> INPUT RECORDS:

###

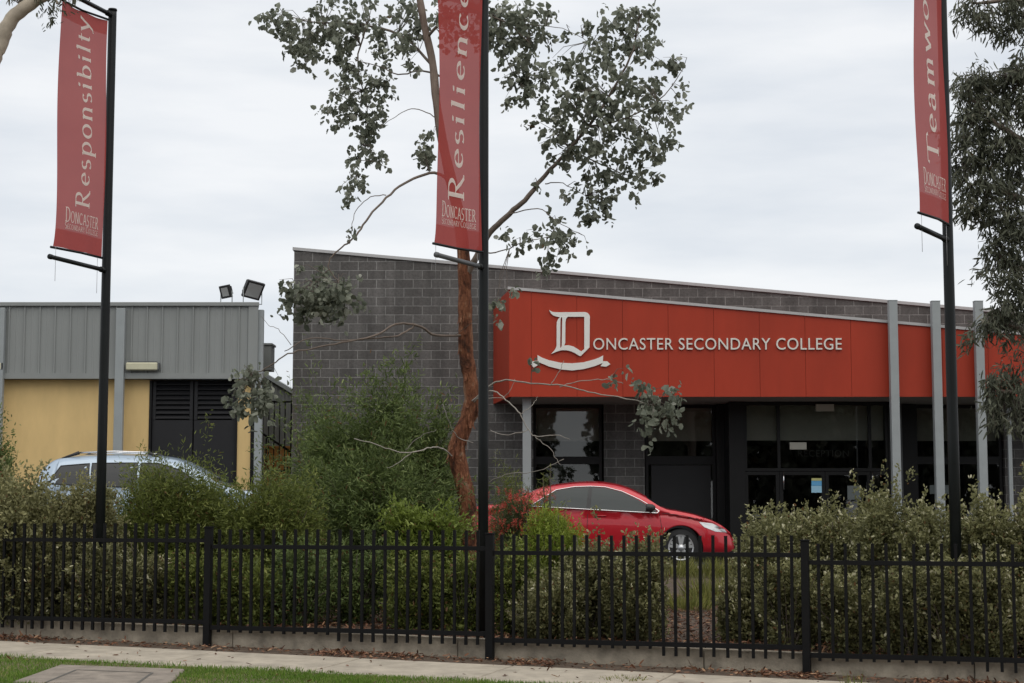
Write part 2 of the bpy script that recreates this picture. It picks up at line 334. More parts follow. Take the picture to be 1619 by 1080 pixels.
# slab set in the verge, bottom left
def slabpt(px, py, dz=0):
    a = (px - CX) / F; b = (CY - py) / F
    d = Vector((a, math.cos(TH) - b * math.sin(TH), math.sin(TH) + b * math.cos(TH)))
    t = 1.3 / -d.z
    for _ in range(6):
        p = Vector((0, 0, EYE)) + d * t; t = (EYE - gz(p.x, p.y)) / -d.z
    p = Vector((0, 0, EYE)) + d * t; return Vector((p.x, p.y, p.z + dz))
q = [slabpt(20, 1083), slabpt(95, 1056), slabpt(292, 1063), slabpt(258, 1094)]
SLABQ = list(q)
mb = MB(); mb.hexa([p + Vector((0,0,-.05)) for p in q], [p + Vector((0,0,.03)) for p in q])
slab = mb.build('concrete_slab', M['slab'], bevel=.01); tag(slab, 'weathered concrete pit slab set flush in the grass verge, bottom left', 'slab')
mb = MB()
def lerp(a, b, t): return a + (b - a) * t
def qp(s_, t_): return lerp(lerp(q[1], q[2], s_), lerp(q[0], q[3], s_), t_) + Vector((0, 0, .0325))
for (a, b) in (((.22, .28), (.80, .28)), ((.80, .28), (.80, 1)), ((.22, .28), (.22, 1))):
    p0, p1 = qp(*a), qp(*b); d = (p1 - p0).normalized(); nn = Vector((-d.y, d.x, 0)) * .012
    mb.add([p0 - nn, p1 - nn, p1 + nn, p0 + nn], [(0, 1, 2, 3)])
mb.build('lid_joint', M['slabline'], slab)
# ------------------------------------------------------------------ leaves engine
LT = np.array([(0,0,0),(.32,.5,.10),(.78,.38,.08),(1,0,-.04),(.78,-.38,.08),(.32,-.5,.10)])   # rounded folded leaf
DT = np.array([(0,0,0),(.45,.5,.08),(1,0,0),(.45,-.5,.08)])
def leaves(name, C, D, Ln, Wd, m, parent=None, tmpl=None, rnd=None, nrm=None):
    """one mesh of many small folded leaves; C base points, D axis directions"""
    T = LT if tmpl is None else tmpl
    N = len(C); k = len(T)
    C = np.asarray(C, float); D = np.asarray(D, float); D = D / (np.linalg.norm(D, axis=1, keepdims=True) + 1e-9)
    r = RNG.normal(size=(N, 3)) if nrm is None else nrm + RNG.normal(size=(N, 3)) * .45
    B = np.cross(D, r); B /= (np.linalg.norm(B, axis=1, keepdims=True) + 1e-9); Nn = np.cross(B, D)
    Ln = np.broadcast_to(np.asarray(Ln, float), (N,)); Wd = np.broadcast_to(np.asarray(Wd, float), (N,))
    V = C[:, None, :] + D[:, None, :] * (T[None, :, 0, None] * Ln[:, None, None]) + B[:, None, :] * (T[None, :, 1, None] * Wd[:, None, None]) + Nn[:, None, :] * (T[None, :, 2, None] * Wd[:, None, None] * 2)
    V = V.reshape(-1, 3)
    if k == 6: fp = np.array([[0,1,2,3],[0,3,4,5]])
    else: fp = np.array([[0,1,2,3]])
    Fi = (fp[None] + (np.arange(N) * k)[:, None, None]).reshape(-1)
    me = bpy.data.meshes.new(name); me.vertices.add(len(V)); me.vertices.foreach_set('co', V.astype(np.float32).ravel())
    nf = N * len(fp); me.loops.add(nf * 4); me.loops.foreach_set('vertex_index', Fi.astype(np.int32))
    me.polygons.add(nf); me.polygons.foreach_set('loop_start', np.arange(nf, dtype=np.int32) * 4)
    at_ = me.attributes.new('rnd', 'FLOAT', 'POINT')
    rv = RNG.random(N) if rnd is None else rnd
    at_.data.foreach_set('value', np.repeat(np.clip(rv, 0, 1), k).astype(np.float32))
    me.update(calc_edges=True); me.materials.append(m)
    return link(name, me, parent)
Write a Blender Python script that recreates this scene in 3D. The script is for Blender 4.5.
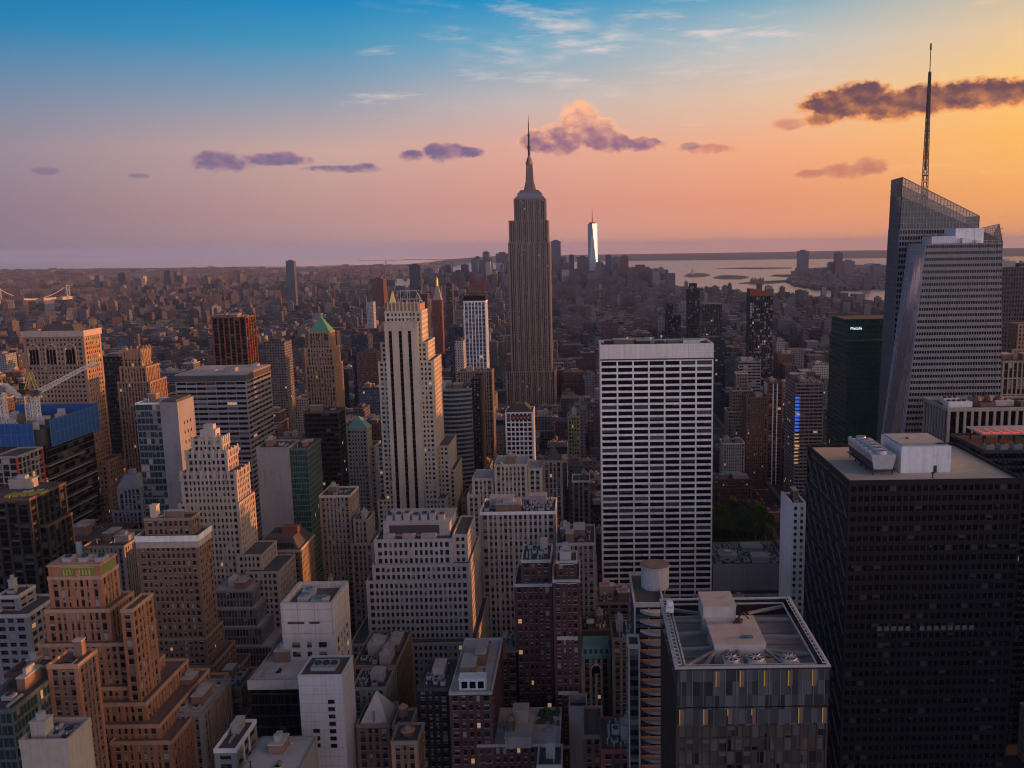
import bpy, math, random
from mathutils import Vector, Matrix
R = math.radians
rnd = random.Random(7)
scene = bpy.context.scene
for o in list(bpy.data.objects): bpy.data.objects.remove(o)

# ---------------------------------------------------------------- camera
F, PPX, PITCH, CAMZ, ROLL = 880.0, 583.0, R(8.85), 260.0, R(.85)
cam_d = bpy.data.cameras.new('camera'); cam = bpy.data.objects.new('camera', cam_d)
scene.collection.objects.link(cam); scene.camera = cam
cam.matrix_world = Matrix.Translation((0, 0, CAMZ)) @ Matrix.Rotation(R(90) - PITCH, 4, 'X') @ Matrix.Rotation(-ROLL, 4, 'Z')
cam_d.sensor_width = 36; cam_d.lens = 36 * F / 1024
cam_d.shift_x = -(PPX - 512) / 1024
cam_d.clip_start = 1; cam_d.clip_end = 120000

# ---------------------------------------------------------------- node helpers
class X:
    """small expression wrapper round shader sockets"""
    nt = None
    def __init__(s, v): s.v = v
    @staticmethod
    def _m(op, *a, clamp=False):
        n = X.nt.nodes.new('ShaderNodeMath'); n.operation = op; n.use_clamp = clamp
        for i, q in enumerate(a):
            q = q.v if isinstance(q, X) else q
            if isinstance(q, (int, float)): n.inputs[i].default_value = q
            else: X.nt.links.new(q, n.inputs[i])
        return X(n.outputs[0])
    def __add__(s, o): return X._m('ADD', s, o)
    def __radd__(s, o): return X._m('ADD', o, s)
    def __sub__(s, o): return X._m('SUBTRACT', s, o)
    def __rsub__(s, o): return X._m('SUBTRACT', o, s)
    def __mul__(s, o): return X._m('MULTIPLY', s, o)
    def __rmul__(s, o): return X._m('MULTIPLY', o, s)
    def __truediv__(s, o): return X._m('DIVIDE', s, o)
def m(op, *a, **k): return X._m(op, *a, **k)
def sstep(x, a, b):
    n = X.nt.nodes.new('ShaderNodeMapRange'); n.interpolation_type = 'SMOOTHSTEP'
    X.nt.links.new(x.v, n.inputs[0])
    n.inputs[1].default_value = a; n.inputs[2].default_value = b
    return X(n.outputs[0])
def noise(vec, scale, detail=3, rough=.5, dim='3D'):
    n = X.nt.nodes.new('ShaderNodeTexNoise'); n.noise_dimensions = dim
    n.inputs['Scale'].default_value = scale; n.inputs['Detail'].default_value = detail
    n.inputs['Roughness'].default_value = rough
    X.nt.links.new(vec.v, n.inputs['Vector']); return X(n.outputs[0])
def vec(a, b, c):
    n = X.nt.nodes.new('ShaderNodeCombineXYZ')
    for i, q in enumerate((a, b, c)):
        q = q.v if isinstance(q, X) else q
        if isinstance(q, (int, float)): n.inputs[i].default_value = q
        else: X.nt.links.new(q, n.inputs[i])
    return X(n.outputs[0])
def sep(v):
    n = X.nt.nodes.new('ShaderNodeSeparateXYZ'); X.nt.links.new(v.v, n.inputs[0])
    return [X(o) for o in n.outputs]
def mixc(f, a, b, mode='MIX'):
    n = X.nt.nodes.new('ShaderNodeMix'); n.data_type = 'RGBA'; n.blend_type = mode
    for i, q in ((0, f), (6, a), (7, b)):
        q = q.v if isinstance(q, X) else q
        if isinstance(q, (int, float)): n.inputs[i].default_value = q
        elif isinstance(q, tuple): n.inputs[i].default_value = (*q[:3], 1)
        else: X.nt.links.new(q, n.inputs[i])
    return X(n.outputs[2])
def ramp(f, pts, mode='LINEAR'):
    n = X.nt.nodes.new('ShaderNodeValToRGB'); cr = n.color_ramp; cr.interpolation = mode
    X.nt.links.new(f.v, n.inputs[0])
    while len(cr.elements) < len(pts): cr.elements.new(.5)
    for e, (p, c) in zip(cr.elements, pts): e.position = p; e.color = (*c, 1)
    return X(n.outputs[0])
def lin(r, g, b):
    f = lambda c: (c/255/12.92 if c/255 <= .04045 else ((c/255+.055)/1.055)**2.4)
    return (f(r), f(g), f(b))

# ---------------------------------------------------------------- world: sunset sky with clouds
SUN_AZ, SUN_EL = R(88), R(5.0)         # azimuth from +Y towards +X (the west), low over the horizon
w = bpy.data.worlds.new('World'); scene.world = w; w.use_nodes = True
nt = w.node_tree; nt.nodes.clear(); X.nt = nt
tc = nt.nodes.new('ShaderNodeTexCoord'); D = X(tc.outputs['Generated'])
dx, dy, dz = sep(D)
az = m('ARCTAN2', dx, dy) * (180/math.pi)       # degrees, 0 = down the avenues, + = west
el = m('ARCSINE', dz) * (180/math.pi)
t = (az + 180) / 360
wob = noise(vec(az*.02, el*.09, 0), 1.0, 4) - .5
elw = el + wob*2.2
A = lambda d: (d + 180) / 360
def band(cols):          # colours at az = -180,-90,-34,-4,12,27,60,100,140,180
    return ramp(t, [(A(a), lin(*c)) for a, c in zip((-180, -90, -34, -15, -4, 12, 27, 60, 100, 150, 180), cols)])
bands = [
 (0.0,  band([(175,175,200),(90,95,125),(134,122,138),(178,146,148),(208,154,144),(228,156,126),(232,156,104),(250,195,115),(255,215,150),(215,195,195),(175,175,200)])),
 (2.5,  band([(185,185,205),(95,100,130),(140,121,136),(190,146,142),(212,148,136),(232,152,118),(244,168,96),(253,205,125),(255,220,160),(220,205,205),(185,185,205)])),
 (6.0,  band([(190,195,215),(98,108,145),(146,134,150),(202,166,156),(222,166,150),(242,172,132),(252,186,96),(254,212,130),(255,220,170),(222,212,215),(190,195,215)])),
 (9.0,  band([(190,200,222),(96,122,158),(106,134,164),(144,156,174),(194,180,178),(228,190,162),(250,200,122),(252,212,145),(252,218,175),(220,215,222),(190,200,222)])),
 (12.0, band([(185,202,228),(80,122,168),(32,126,174),(70,146,184),(116,166,192),(190,192,192),(232,196,150),(242,208,158),(245,215,185),(215,215,228),(185,202,228)])),
 (14.8, band([(180,200,230),(50,112,168),(0,112,172),(0,130,188),(18,142,192),(108,166,190),(192,184,166),(222,204,178),(225,210,200),(210,215,232),(180,200,230)])),
 (34.0, band([(90,105,135),(30,42,68),(30,46,72),(30,46,72),(32,48,72),(40,54,74),(52,60,78),(76,76,86),(88,92,100),(98,110,132),(90,105,135)])),
 (60.0, band([(36,46,68)]*11)), (90.0, band([(30,38,58)]*11)),
]
col = bands[0][1]
for (e0, c0), (e1, c1) in zip(bands, bands[1:]):
    col = mixc(m('DIVIDE', elw - e0, e1 - e0, clamp=True), col, c1)
# glow of the set sun out of frame on the right
ga = m('ABSOLUTE', az - 108) / 42; ge = m('ABSOLUTE', el - 5) / 34
glow = m('EXPONENT', -1.0*(ga*ga + ge*ge)*1.6)
col = mixc(1.0, col, mixc(glow, (0, 0, 0), (2.2, 1.3, .75)), 'ADD')
# bright sky behind the viewer that lights the north fronts
back = sstep(m('ABSOLUTE', az), 75, 150)
col = mixc(1.0, col, mixc(back, (1, 1, 1), (1.32, 1.28, 1.42)), 'MULTIPLY')
def px2ang(u, v):        # direction of a spot in the view, used for where the clouds drift
    a, b = u - PPX, v - 384; x, yy = (a - b*math.sin(ROLL))/F, -(a*math.sin(ROLL) + b)/F
    fy = math.cos(PITCH) + yy*math.sin(PITCH); fz = -math.sin(PITCH) + yy*math.cos(PITCH)
    return math.degrees(math.atan2(x, fy)), math.degrees(math.atan2(fz, math.hypot(x, fy)))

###

> PROBLEM REQUIREMENTS:
Gather each line in these records that contains the string "Write".

> CORRECT ANSWER:
Write part 2 of the bpy script that recreates this picture. It picks up at line 334. More parts follow. Take the picture to be 1619 by 1080 pixels.
Write a Blender Python script that recreates this scene in 3D. The script is for Blender 4.5.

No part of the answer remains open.